Takeda Shuzo
Joetsu City, Niigata Prefecture
Brewery Story
Takeda Shuzo is a small sake brewery located in Joetsu City, Niigata Prefecture, a coastal region on the Sea of Japan known for its high-quality rice and long brewing tradition. The brewery was founded in 1866 by Seizaemon Takeda, during the closing years of the Edo period, and has continued brewing for more than 150 years.
The brewery’s signature sake brand is Katafune, a style known for its rich, mellow sweetness and balanced depth of flavour.
Today the brewery is run by ninth-generation owner Masanori Takeda, who continues to preserve the house style alongside his son Takeshi, the tenth generation of the family. Despite its international reputation and award-winning sake, Takeda Shuzo remains a very small brewery, with only a handful of staff dedicated to maintaining its distinctive brewing tradition.
Brewing Philosophy and Production
Takeda Shuzo combines traditional brewing methods with careful technical control, aiming to produce sake with richness, harmony, and depth.
Rice varieties such as Koshitanrei, Koshiibuki, and Yamada Nishiki are polished before being washed, soaked, and steamed to achieve the ideal texture for fermentation. Koji is cultivated over two days in a temperature- and humidity-controlled koji room, with careful monitoring throughout the process.
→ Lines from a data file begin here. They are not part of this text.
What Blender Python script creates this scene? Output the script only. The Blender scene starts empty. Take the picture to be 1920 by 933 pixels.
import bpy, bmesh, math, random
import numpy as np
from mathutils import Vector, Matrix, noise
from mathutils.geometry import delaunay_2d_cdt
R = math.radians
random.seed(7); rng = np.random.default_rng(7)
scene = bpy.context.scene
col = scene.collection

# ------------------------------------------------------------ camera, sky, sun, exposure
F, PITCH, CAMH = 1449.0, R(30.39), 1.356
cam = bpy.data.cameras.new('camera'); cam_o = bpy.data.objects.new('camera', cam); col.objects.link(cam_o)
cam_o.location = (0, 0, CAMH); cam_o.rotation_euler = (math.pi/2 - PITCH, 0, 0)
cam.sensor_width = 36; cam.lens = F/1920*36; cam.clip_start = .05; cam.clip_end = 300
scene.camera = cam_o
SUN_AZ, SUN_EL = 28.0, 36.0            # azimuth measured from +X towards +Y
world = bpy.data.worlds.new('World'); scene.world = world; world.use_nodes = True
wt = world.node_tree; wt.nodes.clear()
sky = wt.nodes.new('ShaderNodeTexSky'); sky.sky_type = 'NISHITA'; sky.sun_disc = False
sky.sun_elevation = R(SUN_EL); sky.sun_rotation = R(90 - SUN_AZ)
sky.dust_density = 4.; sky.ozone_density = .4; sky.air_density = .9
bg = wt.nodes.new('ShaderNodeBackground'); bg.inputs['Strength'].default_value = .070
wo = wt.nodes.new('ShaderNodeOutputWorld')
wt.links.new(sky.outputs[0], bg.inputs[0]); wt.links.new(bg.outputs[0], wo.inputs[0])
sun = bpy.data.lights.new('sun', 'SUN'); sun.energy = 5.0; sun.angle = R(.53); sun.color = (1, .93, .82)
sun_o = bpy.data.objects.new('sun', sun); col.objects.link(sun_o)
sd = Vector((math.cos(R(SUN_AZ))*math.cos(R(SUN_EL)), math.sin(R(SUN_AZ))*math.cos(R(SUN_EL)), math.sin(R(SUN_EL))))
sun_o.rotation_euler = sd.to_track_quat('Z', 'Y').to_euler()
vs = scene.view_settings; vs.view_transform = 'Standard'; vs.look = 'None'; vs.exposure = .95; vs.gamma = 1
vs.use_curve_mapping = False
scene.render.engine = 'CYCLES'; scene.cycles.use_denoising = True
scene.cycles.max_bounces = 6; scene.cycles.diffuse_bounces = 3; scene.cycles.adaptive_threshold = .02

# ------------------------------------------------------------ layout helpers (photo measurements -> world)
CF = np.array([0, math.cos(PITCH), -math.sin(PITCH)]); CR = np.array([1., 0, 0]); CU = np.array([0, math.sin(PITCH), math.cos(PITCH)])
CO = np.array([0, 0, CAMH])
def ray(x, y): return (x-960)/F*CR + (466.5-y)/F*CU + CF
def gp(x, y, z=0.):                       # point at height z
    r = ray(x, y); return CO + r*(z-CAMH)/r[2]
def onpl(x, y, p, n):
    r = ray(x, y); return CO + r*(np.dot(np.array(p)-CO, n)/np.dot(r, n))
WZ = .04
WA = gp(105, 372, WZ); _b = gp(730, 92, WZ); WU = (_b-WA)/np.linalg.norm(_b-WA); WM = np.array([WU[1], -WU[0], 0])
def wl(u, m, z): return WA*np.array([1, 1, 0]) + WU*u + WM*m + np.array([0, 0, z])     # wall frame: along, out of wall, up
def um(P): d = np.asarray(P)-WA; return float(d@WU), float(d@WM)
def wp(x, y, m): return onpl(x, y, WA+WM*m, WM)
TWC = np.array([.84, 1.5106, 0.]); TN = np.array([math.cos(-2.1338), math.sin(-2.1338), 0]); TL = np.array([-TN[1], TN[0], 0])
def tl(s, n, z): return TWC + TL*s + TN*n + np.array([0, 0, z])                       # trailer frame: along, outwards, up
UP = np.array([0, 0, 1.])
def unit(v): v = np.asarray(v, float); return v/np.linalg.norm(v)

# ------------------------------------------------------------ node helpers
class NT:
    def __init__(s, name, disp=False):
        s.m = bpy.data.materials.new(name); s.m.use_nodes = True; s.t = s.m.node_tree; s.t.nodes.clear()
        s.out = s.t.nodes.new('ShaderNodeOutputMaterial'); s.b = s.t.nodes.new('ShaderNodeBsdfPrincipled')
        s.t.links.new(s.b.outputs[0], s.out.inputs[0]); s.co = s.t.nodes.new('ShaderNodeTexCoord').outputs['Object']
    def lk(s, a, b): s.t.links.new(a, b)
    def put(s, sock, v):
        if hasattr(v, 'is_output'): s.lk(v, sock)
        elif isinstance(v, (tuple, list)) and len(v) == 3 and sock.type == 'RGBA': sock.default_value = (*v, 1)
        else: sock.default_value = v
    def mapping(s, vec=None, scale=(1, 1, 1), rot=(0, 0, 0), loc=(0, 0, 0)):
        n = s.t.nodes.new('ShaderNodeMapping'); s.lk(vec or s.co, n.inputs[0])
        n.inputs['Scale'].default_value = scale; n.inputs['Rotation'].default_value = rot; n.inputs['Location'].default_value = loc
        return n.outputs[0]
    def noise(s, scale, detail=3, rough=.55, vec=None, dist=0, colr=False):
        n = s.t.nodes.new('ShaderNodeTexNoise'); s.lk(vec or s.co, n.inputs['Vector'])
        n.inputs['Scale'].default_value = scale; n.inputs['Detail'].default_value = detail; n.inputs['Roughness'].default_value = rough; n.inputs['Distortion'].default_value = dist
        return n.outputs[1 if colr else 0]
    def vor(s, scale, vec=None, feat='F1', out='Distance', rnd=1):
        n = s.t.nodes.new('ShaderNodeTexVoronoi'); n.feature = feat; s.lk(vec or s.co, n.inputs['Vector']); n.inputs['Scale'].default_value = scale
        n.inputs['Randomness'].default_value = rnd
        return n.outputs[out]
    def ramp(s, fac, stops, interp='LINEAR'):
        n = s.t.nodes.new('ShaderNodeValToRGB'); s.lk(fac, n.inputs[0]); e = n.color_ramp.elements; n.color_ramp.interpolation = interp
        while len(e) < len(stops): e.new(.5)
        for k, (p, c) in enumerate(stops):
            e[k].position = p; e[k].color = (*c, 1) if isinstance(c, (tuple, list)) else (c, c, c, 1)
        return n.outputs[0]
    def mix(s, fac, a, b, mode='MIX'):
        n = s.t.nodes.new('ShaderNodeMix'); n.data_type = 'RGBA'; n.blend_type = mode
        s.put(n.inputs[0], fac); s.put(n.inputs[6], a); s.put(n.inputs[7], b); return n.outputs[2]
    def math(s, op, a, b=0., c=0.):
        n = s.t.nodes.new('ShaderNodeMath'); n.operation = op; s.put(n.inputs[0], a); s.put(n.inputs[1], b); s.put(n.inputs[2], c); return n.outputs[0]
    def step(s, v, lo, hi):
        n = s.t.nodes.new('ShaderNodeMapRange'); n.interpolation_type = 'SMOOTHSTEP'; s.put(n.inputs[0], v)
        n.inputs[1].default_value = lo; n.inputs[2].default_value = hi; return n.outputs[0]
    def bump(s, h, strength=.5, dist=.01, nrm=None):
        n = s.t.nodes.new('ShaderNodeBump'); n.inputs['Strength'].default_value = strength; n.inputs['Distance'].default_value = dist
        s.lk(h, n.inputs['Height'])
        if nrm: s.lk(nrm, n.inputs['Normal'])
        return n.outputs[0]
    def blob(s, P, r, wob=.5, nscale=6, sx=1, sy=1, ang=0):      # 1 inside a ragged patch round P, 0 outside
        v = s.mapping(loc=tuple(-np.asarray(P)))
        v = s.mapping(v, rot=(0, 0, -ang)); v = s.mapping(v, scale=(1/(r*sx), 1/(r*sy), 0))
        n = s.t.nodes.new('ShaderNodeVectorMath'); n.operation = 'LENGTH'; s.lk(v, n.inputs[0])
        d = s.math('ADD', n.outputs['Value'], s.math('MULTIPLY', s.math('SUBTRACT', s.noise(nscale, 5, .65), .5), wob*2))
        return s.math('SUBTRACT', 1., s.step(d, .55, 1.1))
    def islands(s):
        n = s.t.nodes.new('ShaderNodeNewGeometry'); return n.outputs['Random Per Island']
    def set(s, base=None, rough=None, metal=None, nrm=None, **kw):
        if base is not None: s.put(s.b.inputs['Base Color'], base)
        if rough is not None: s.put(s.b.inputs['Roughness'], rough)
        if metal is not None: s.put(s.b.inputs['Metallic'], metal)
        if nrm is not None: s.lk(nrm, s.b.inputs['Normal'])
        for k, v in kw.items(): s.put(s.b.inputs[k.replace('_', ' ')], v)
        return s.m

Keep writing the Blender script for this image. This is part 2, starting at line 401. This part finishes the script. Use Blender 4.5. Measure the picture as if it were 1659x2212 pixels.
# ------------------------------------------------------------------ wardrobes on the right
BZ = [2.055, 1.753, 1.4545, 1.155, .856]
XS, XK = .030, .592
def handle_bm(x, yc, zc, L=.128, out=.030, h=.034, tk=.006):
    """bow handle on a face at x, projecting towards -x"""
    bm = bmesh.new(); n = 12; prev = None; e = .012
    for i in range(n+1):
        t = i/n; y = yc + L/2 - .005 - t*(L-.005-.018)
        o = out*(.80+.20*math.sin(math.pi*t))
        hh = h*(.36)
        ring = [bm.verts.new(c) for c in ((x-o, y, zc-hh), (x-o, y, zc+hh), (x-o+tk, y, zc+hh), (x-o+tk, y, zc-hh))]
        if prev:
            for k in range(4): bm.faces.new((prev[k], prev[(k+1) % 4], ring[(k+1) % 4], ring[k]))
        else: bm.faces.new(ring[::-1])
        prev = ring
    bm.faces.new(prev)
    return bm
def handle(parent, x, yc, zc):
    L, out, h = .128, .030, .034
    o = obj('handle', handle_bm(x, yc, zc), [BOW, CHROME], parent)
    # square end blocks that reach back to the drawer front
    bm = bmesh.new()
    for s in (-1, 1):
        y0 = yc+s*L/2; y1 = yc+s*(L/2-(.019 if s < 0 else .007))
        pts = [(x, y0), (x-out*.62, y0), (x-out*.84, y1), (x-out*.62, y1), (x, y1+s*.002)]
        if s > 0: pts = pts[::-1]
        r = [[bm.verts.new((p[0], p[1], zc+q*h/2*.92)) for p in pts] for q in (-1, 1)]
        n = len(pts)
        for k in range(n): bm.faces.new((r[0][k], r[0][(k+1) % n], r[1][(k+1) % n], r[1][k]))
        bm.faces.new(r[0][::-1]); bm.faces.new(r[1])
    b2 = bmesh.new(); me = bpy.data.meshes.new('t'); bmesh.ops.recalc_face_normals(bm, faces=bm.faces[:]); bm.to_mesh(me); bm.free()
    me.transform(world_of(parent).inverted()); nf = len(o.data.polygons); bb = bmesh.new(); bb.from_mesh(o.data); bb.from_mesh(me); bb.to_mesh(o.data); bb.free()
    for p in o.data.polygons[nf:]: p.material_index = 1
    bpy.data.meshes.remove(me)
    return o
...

A defining feature of Takeda Shuzo’s brewing is the hard underground water drawn from the brewery’s own well. Although harder water can be challenging for brewing, it contributes to Katafune’s characteristic richness and sharpness. Slow, low-temperature fermentation allows the flavours to harmonise, producing sake with balance across sweetness, acidity, bitterness, and umami.
After pressing and filtration, many of the brewery’s sakes are pasteurised using the traditional binkan hiire method, where bottled sake is gently warmed in hot water before being stored at low temperature to stabilise and mature the flavour.
Style and Signature Expressions
Katafune sake is known for its full-bodied, mellow sweetness and layered flavour, often described as expressing the balance of five core taste elements. This approachable yet complex profile has helped the brewery gain recognition both in Japan and internationally.
Takeda Shuzo produces a range of expressions including Junmai, Junmai Ginjo, Junmai Daiginjo, and Tokubetsu Honjozo styles, brewed primarily from rice and koji to emphasise the natural flavour of the grain.
The brewery has received numerous awards, including the International Wine Challenge (IWC) Trophy for Japanese Sake, which Katafune won in both 2013 and 2015. This recognition has helped establish the brewery’s reputation as one of Japan’s notable small producers, demonstrating how a family-run sakagura can achieve international acclaim while remaining rooted in traditional craft.